The first book was so-so leading towards decent. It was certainly entertaining. The second book, Day Shift (also reviewed here at The Book Pushers), improved on the first. And this one, as it should be, was better than the second. It also wraps up most of the original threads of the story, while leaving just enough of an opening for more strange things to happen in Midnight.
And unlike Sookie, all of the endings in this story make sense, whether they are romantic endings or otherwise.
The central mystery in this third book in the series is all about the dark magic books uncovered at the end of the first book. Because those books are a kind of “tour guide” to magical places in the U.S. Midnight is certainly a magical place, and Lemuel Bridger expects to find information on exactly what makes their crossroad of Davy Highway and Witch Light Road so very weird. Because whatever it is seems to be waking up, and it is mesmerizing people (and animals) into committing suicide at the crossroads.
It doesn’t take long to discover that it’s a demon, and it’s after Fiji, the local witch. While Lemuel is busy researching what it wants and most importantly, how to stop it, his long-time girlfriend and new bride Olivia Charity is forced to contend with some all too real ghosts from her own past.
Olivia is a righteously paranoid contract killer, and someone really is out to get her. The question is whether it’s her criminally neglectful but sinfully rich dad, or his completely evil right hand man. And how many people will get killed before that dust settles.
Fiji finally figures out that Bobo is never going to return her affections, just at the point (of course) where Bobo figures out just how big an idiot he’s been.
And Manfred Bernardo learns at least some of the secrets of his heritage, and why they led him to Midnight.
Night Shift does wrap up all the loose ends that have been dangling since Midnight Crossroad, and they all make sense as anything ever does in Midnight.

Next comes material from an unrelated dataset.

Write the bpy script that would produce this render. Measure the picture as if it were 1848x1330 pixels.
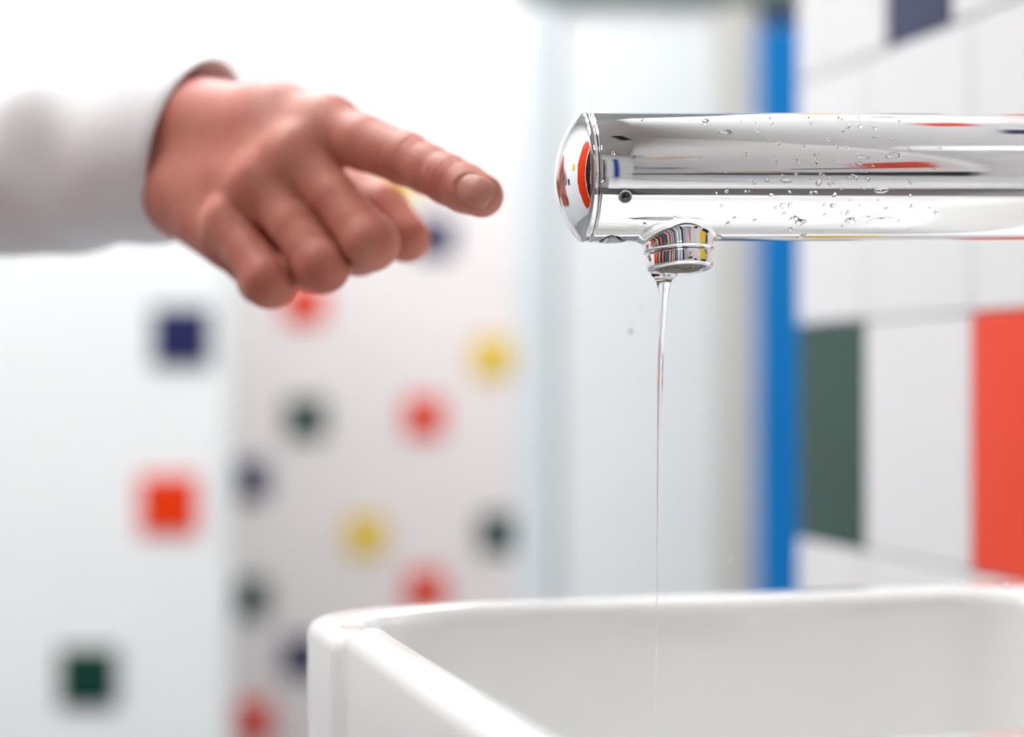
import bpy, bmesh, math, random
import numpy as np
from mathutils import Vector, Matrix

for o in list(bpy.data.objects):
    bpy.data.objects.remove(o)
SC = bpy.context.scene
COL = SC.collection
random.seed(7)

# ------------------------------------------------------------------ camera, world, light, exposure
F = 70.0 / 36.0 * 1848          # focal length in photograph pixels
H = 0.94                        # camera height
HOR = 690.0                     # picture row of the horizon

def P(px, py, Y):
    """photograph pixel + real distance from the camera plane -> world point"""
    return Vector(((px - 924.0) / F * Y, Y, H - (py - HOR) / F * Y))

cam_d = bpy.data.cameras.new('camera')
cam = bpy.data.objects.new('camera', cam_d)
COL.objects.link(cam)
cam.location = (0, 0, H)
cam.rotation_euler = (math.radians(90), 0, 0)
cam_d.lens = 70
cam_d.sensor_width = 36
cam_d.sensor_fit = 'HORIZONTAL'
cam_d.shift_y = (HOR - 665.0) / 1848.0
cam_d.clip_start = 0.02
cam_d.dof.use_dof = True
cam_d.dof.focus_distance = 0.683
cam_d.dof.aperture_fstop = 3.9
SC.camera = cam

SC.view_settings.view_transform = 'Standard'
SC.view_settings.look = 'None'
SC.view_settings.gamma = 1.0
SC.view_settings.use_curve_mapping = False
SC.view_settings.exposure = 0.36

world = bpy.data.worlds.new('world')
SC.world = world
world.use_nodes = True
world.node_tree.nodes['Background'].inputs[0].default_value = (0.8, 0.9, 1, 1)
world.node_tree.nodes['Background'].inputs[1].default_value = 0.3

ROOM_H = 2.6
# ceiling lamps: (x, y, size x, size y, radiance)
LAMPS = [(-0.60, 1.50, 0.7, 0.6, 15.0),
         (-0.20, 4.00, 0.5, 0.7, 15.5),
         (-0.45, 2.35, 0.6, 0.5, 23.0),
         (-0.98, 0.75, 0.7, 0.6, 12.0),
         (0.00, -0.80, 0.5, 0.4, 6.5)]  # added fill, unseen, brightens the wall mirrored in the tap
SC.cycles.max_bounces = 10
SC.cycles.diffuse_bounces = 6
SC.cycles.glossy_bounces = 6
SC.cycles.transmission_bounces = 8
SC.cycles.caustics_reflective = False
SC.cycles.caustics_refractive = False
SC.cycles.sample_clamp_indirect = 6.0
SC.cycles.use_denoising = True

# ------------------------------------------------------------------ helpers
def srgb(r, g, b):
    def c(v):
        v /= 255.0
        return v / 12.92 if v <= 0.04045 else ((v + 0.055) / 1.055) ** 2.4
    return (c(r), c(g), c(b), 1.0)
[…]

Midnight just isn’t quite like anywhere else, and considering what’s buried at the crossroads, that’s a good thing.
But what makes this book, and this series, so interesting are the characters. Manfred is a real psychic. Fiji is a powerful witch. Joe and Chuy are fallen angels. Lemuel is a vampire. The Rev is a weretiger. Bobo is the only part of the main cast who is completely human, except for Olivia. And it is pretty clear that when the time is right, Lemuel will turn Olivia into a vampire like himself. Even Mr. Snuggles the cat can talk. Very snarkily at that. (I love Mr. Snuggles, but he makes me eternally grateful that my cats do not speak English!)
The characters who are anomalous, Teacher Reed and his wife Madonna, finally find a place in the story, and it isn’t one that the reader expects. But it does make sense. We also finally find out what Olivia has been running from all these years, because it’s always been clear that she has been running from something, and that that something has been chasing her.
As much as it has often seemed that Olivia might be the focus character in this series, in the end it was Fiji all along. The story of Midnight Texas turns out to be Fiji’s story, and she gets the ending that she has earned.
I give Night Shift a happily concluding B+. I always love it when a series gets better as it goes.